A variety of bird species can be found as the peninsula lies on the winter migration route of western and central European species. The highly endangered Mediterranean monk seal is native to Madeira’s Desertas Islands, which were classified as Nature Reserve by the Council of Europe in 1990.


Over nine-tenth of the population is ethnic Portuguese; the rest includes small numbers of Brazilians, Han Chinese, and people from Portugal’s former colonised countries in Africa and Asia. The country’s Roma (gypsy) population lives primarily in the Algarve

The country has a long tradition of dancing and singing. Interestingly, almost every village here has its own terreiro, or dance floor. These dance floors are usually constructed of concrete, though in some places, it is still made of beaten earth. Small accordions and gaitas, or bagpipes, are some of the instruments that accompany the dances

Though Portugal gets a good supply of fresh fish, the dried salted codfish known as bacalhau, is considered the national dish.
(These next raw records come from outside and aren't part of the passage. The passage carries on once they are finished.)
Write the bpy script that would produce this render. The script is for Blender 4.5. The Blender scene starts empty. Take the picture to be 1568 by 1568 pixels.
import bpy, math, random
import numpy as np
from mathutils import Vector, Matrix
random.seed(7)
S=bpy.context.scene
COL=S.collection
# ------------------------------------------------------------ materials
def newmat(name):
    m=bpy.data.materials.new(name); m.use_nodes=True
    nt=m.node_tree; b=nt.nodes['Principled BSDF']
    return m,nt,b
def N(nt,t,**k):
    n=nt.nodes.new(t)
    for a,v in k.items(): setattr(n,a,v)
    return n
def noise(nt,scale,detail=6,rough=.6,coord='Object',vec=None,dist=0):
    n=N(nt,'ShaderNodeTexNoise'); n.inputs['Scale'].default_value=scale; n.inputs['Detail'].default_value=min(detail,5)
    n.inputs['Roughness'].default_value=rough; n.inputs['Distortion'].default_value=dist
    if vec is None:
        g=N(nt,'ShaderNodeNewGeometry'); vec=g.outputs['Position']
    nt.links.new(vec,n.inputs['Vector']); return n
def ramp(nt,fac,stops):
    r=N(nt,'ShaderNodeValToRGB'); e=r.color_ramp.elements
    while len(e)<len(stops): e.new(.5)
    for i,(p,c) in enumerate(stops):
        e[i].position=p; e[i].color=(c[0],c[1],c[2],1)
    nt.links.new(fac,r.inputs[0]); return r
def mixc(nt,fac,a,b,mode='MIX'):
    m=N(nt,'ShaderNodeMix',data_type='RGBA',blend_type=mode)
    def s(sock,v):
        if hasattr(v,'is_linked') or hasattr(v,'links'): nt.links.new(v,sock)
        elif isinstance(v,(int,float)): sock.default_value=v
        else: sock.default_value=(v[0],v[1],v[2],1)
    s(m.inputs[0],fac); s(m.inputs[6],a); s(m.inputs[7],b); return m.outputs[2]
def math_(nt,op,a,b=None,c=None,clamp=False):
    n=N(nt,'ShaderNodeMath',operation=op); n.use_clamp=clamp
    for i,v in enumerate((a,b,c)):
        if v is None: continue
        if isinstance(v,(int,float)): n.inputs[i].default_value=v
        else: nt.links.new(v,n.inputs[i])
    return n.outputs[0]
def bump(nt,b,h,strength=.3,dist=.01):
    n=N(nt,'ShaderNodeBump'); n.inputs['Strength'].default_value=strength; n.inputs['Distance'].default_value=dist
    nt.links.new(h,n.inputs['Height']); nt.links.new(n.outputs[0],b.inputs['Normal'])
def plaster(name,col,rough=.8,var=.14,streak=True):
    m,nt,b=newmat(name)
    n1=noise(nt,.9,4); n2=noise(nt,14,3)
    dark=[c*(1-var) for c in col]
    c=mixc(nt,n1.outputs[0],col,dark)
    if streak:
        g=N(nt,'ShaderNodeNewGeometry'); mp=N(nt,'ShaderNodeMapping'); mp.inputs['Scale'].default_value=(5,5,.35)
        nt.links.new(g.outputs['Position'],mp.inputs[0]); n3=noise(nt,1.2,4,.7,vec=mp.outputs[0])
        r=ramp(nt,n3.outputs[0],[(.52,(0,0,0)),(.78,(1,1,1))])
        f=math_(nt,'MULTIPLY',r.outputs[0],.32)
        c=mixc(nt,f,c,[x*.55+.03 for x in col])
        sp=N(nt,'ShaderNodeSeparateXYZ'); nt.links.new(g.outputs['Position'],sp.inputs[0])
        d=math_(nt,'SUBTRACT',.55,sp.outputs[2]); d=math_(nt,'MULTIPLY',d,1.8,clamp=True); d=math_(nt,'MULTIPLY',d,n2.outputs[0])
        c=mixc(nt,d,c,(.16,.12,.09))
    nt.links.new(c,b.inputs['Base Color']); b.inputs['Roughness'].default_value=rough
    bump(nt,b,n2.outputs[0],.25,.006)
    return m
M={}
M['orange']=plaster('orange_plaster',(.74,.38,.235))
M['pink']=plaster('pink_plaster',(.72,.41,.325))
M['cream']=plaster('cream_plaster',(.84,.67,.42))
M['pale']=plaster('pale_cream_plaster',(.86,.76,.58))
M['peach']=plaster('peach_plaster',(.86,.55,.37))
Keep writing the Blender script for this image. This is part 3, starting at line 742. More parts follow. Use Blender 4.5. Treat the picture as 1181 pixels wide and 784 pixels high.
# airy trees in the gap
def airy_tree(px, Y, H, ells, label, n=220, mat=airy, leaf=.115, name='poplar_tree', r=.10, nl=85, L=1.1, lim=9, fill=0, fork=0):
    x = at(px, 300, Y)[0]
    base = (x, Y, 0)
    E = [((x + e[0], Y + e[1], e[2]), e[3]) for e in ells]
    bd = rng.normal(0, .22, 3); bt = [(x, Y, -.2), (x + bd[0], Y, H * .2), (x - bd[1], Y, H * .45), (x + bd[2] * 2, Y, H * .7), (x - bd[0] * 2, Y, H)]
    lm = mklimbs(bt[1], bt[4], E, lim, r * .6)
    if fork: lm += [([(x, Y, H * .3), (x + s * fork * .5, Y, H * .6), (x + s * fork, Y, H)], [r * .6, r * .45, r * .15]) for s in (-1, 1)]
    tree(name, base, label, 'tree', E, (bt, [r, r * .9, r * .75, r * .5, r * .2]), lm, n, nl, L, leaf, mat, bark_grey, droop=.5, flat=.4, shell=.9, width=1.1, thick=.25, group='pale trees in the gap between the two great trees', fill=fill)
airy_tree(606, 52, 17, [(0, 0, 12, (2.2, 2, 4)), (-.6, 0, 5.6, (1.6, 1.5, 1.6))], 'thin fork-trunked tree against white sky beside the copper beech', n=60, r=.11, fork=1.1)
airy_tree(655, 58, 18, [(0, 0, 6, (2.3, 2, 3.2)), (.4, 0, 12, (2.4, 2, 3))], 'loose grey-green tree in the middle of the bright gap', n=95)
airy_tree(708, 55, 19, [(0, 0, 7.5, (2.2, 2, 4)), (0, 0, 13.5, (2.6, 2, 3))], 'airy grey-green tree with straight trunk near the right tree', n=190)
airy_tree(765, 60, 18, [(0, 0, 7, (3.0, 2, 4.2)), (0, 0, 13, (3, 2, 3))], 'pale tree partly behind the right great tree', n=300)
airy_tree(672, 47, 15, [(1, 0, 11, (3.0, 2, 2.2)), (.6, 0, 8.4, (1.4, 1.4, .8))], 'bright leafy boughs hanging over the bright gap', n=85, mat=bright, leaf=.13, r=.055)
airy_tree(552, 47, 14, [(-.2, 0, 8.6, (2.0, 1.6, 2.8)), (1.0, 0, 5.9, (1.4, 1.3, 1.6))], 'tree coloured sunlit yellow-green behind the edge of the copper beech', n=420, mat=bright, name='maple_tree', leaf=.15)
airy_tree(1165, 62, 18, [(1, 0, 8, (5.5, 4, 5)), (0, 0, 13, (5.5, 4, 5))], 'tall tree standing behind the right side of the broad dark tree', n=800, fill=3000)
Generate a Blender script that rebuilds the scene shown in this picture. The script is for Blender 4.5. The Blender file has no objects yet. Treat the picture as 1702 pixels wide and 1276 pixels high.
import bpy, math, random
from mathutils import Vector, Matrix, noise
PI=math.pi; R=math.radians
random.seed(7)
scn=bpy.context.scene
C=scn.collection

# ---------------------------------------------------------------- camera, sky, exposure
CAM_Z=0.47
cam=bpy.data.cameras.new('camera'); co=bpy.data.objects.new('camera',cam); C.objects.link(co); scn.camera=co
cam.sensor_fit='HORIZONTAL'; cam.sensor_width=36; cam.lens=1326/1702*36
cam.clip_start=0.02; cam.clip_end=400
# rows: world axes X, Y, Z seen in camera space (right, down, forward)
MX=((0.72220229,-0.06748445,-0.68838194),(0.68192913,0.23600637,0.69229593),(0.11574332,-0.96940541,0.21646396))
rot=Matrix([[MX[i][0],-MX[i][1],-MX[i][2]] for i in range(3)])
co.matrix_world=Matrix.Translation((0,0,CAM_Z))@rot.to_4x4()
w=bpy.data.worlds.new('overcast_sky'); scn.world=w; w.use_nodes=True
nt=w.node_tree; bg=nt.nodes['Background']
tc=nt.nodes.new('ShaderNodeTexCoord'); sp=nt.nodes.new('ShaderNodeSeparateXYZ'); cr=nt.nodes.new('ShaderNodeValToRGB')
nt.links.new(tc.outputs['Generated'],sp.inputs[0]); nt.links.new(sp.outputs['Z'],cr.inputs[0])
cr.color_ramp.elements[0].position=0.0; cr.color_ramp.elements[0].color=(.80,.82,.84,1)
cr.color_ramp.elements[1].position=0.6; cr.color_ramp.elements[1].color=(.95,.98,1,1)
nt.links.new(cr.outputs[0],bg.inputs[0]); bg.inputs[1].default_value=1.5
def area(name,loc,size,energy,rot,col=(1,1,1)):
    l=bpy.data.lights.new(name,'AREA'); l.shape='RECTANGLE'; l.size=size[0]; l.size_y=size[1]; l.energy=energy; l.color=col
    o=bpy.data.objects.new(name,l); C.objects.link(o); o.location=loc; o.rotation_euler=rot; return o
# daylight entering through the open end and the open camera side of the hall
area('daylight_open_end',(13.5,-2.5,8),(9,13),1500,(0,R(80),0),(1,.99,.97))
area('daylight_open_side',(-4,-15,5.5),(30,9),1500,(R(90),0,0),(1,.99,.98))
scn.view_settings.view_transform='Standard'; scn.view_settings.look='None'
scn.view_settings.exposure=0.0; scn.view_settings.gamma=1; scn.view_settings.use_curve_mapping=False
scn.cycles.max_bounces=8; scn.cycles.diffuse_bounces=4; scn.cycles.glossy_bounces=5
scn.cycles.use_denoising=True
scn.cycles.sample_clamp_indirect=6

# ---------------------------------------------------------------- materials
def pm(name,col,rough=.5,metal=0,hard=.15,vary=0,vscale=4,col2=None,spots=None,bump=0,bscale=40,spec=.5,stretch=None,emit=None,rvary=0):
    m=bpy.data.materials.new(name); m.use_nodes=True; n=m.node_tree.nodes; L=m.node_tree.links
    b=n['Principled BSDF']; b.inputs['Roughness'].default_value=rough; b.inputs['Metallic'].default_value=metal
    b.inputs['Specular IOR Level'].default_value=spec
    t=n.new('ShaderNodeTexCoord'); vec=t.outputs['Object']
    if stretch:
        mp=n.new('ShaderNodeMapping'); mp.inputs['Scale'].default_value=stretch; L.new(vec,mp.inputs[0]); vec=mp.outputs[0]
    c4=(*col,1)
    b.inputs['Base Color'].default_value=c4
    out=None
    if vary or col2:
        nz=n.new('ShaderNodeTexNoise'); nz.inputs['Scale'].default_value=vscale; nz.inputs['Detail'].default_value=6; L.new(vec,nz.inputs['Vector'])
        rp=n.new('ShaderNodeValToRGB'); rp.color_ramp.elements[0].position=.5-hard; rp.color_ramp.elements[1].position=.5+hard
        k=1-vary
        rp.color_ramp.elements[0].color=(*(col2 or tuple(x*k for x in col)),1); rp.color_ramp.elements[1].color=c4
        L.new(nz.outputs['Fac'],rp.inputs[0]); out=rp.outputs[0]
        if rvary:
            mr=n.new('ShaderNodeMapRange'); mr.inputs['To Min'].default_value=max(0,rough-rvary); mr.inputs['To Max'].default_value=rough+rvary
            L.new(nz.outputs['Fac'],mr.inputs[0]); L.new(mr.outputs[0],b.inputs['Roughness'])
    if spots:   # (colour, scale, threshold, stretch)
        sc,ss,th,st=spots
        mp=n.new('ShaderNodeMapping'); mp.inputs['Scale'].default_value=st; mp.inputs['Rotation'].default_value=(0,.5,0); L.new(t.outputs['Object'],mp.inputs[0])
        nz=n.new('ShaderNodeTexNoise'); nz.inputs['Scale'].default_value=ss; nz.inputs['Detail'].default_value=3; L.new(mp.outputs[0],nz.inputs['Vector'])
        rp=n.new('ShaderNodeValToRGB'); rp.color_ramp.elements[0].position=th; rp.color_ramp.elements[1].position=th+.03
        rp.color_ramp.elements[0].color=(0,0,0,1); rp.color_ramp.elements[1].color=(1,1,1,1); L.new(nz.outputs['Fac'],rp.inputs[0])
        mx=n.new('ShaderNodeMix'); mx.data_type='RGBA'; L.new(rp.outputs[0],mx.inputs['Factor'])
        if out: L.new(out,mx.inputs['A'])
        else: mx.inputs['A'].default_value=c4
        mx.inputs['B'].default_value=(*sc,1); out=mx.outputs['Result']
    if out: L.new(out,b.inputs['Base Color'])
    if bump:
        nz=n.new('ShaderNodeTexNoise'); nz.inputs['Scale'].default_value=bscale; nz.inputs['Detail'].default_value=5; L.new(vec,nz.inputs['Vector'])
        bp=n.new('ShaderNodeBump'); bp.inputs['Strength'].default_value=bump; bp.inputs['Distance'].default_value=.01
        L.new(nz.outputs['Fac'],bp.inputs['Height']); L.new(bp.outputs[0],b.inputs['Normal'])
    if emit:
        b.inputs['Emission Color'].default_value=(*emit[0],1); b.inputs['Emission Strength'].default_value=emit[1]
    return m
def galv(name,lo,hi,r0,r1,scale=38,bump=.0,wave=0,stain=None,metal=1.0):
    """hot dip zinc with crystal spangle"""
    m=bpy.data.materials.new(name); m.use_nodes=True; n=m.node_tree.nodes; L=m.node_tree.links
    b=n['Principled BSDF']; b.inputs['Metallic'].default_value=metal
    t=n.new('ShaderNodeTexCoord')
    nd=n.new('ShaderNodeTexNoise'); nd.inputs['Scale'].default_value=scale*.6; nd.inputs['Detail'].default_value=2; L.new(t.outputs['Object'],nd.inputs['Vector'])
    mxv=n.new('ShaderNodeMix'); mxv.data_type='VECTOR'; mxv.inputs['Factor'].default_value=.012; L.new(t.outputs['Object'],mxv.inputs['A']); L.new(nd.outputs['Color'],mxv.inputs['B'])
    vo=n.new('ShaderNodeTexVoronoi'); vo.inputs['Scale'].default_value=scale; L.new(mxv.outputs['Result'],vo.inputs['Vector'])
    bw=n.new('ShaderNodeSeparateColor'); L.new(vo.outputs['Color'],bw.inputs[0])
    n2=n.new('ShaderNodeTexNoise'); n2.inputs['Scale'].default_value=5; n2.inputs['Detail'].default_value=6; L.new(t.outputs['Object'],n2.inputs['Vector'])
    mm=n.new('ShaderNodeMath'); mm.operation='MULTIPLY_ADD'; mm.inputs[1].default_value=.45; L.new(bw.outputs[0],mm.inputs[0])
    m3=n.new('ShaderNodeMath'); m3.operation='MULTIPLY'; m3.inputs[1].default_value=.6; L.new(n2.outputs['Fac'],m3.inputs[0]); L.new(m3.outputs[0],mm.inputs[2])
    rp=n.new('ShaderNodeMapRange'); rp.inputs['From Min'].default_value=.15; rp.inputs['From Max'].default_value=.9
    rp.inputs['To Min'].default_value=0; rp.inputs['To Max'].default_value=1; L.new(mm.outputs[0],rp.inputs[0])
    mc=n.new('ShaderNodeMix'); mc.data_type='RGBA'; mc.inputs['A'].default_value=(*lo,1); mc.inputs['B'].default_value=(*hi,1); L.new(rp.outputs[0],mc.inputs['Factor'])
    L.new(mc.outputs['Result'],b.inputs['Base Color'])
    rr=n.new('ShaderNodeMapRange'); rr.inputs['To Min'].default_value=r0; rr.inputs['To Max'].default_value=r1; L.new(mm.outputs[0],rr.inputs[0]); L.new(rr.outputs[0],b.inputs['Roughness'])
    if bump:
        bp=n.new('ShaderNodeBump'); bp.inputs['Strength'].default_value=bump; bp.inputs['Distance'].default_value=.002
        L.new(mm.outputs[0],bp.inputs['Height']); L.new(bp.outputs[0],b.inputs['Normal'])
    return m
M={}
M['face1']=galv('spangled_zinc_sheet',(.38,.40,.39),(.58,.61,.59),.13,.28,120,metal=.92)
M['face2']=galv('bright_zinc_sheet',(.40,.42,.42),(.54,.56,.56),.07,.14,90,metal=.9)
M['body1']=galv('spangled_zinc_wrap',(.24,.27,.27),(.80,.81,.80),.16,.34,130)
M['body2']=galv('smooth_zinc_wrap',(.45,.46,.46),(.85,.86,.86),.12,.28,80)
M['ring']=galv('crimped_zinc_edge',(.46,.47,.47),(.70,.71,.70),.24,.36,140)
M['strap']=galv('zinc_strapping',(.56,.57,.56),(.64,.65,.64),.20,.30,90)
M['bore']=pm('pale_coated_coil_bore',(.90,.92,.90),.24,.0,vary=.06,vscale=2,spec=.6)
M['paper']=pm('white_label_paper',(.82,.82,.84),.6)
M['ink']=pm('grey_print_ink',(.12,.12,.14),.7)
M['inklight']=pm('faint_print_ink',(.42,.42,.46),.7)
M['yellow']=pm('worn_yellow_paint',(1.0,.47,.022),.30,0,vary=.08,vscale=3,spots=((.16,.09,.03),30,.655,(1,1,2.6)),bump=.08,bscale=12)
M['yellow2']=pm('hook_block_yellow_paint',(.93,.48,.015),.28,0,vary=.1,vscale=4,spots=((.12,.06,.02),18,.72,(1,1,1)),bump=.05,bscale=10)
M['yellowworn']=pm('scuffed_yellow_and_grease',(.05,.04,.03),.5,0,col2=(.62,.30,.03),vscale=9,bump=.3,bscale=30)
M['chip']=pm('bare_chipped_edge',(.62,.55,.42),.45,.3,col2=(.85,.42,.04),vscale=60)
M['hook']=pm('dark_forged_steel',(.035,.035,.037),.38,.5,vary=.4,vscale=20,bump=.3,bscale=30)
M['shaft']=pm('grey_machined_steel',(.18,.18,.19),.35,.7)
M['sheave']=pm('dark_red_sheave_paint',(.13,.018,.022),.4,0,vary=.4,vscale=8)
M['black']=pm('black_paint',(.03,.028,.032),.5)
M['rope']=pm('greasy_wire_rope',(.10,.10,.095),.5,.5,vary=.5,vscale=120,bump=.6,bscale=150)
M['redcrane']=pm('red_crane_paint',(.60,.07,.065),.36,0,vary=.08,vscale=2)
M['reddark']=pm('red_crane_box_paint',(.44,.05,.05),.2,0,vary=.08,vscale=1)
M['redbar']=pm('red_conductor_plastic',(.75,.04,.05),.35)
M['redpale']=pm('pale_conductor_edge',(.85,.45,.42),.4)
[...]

The country has a rich legacy of archaeological remains such as prehistoric cave paintings at Escoural, the Roman township of Conimbriga, the Roman temple (known as the Temple of Diana) in Evora, and the typical Moorish architecture of southern towns such as Olhao and Tavira

Some of the famous Portuguese explorers were Ferdinand Magellan, the first to circumnavigate the globe, and Vasco da Gama, who opened up the sea route from Western Europe to the East by way of the Cape of Good Hope. These explorations opened the country to Asian influences. The city centres of Evora, Sintra, Porto, and, in the Azores, Angra do Heroismo are listed as UNESCO World Heritage sites.


During the colonial era, Portugal was the world’s richest country. However, the wealth was not used to develop domestic industrial infrastructure. This resulted in the country becoming one of Western Europe’s poorest countries in the 19th and 20th centuries. In 1986, Portugal joined the European Economic Community (predecessor of the European Union). Now, 21 members of the European Parliament are from Portugal.

Portugal is a semi-presidential republic with the Prime Minister as the head of the government and the President as the head of the State. The President has the power to appoint the PM and other government members.